En plus de sa santé déclinante, il vit un autre drame, lié à son fils. À sa naissance, il avait choisi pour lui le prénom de Kaige, en rappel du géant réalisateur du cinéma chinois. Plus tard, il s’était ruiné pour lui donner une bonne école, une université que lui-même n’avait jamais eue. Mais le jeune s’avère médiocre, nullement conscient des sacrifices consentis pour lui, ni avide d’études et d’élévation sociale. Chen fait peser sur lui le poids de cet échec, ayant failli à son rôle de père, mais il accuse aussi sa société, et un monde décevant :

« Tes yeux clairs pénètrent les textes et les nombres,

Mais ne peuvent toujours pas voir le monde tel que vrai.

Ce que je veux pour toi : que tu contournes tes livres pour voir la Terre

Mais je crains en même temps que tu la voies en vrai »

Enfin, contemplant à 51 ans le bilan de sa vie, Chen Nianxi peut se consoler en écrivant sans cesse, pour ne pas mourir.
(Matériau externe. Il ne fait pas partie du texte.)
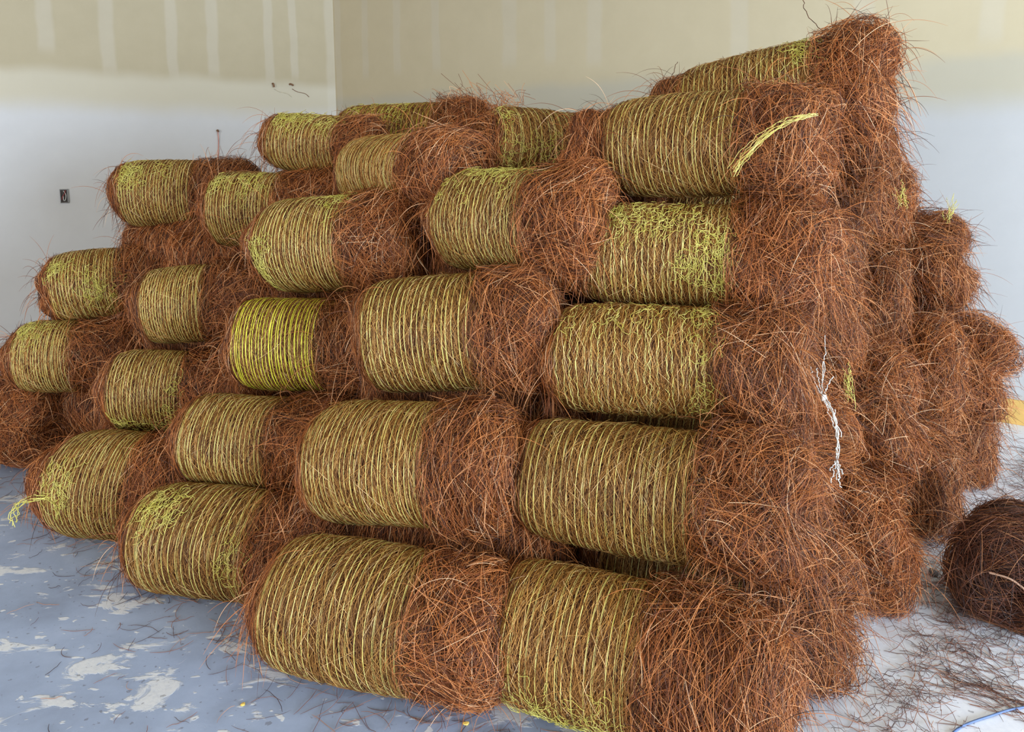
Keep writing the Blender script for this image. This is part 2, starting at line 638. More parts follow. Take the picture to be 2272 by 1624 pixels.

Il reste aussi un très bel homme, et un esprit très jeune, capable de s’émerveiller de tout : au fond, voilà un homme qui est trois fois « mineur », sous un triple aspect, comme une âme d’enfant, un travailleur des mines, et un écrivain dans un genre dit « mineur », mais en qui se reconnaissent, peut-être, des dizaines de millions de travailleurs invisibles, à qui il donne sa voix dans le débat culturel chinois !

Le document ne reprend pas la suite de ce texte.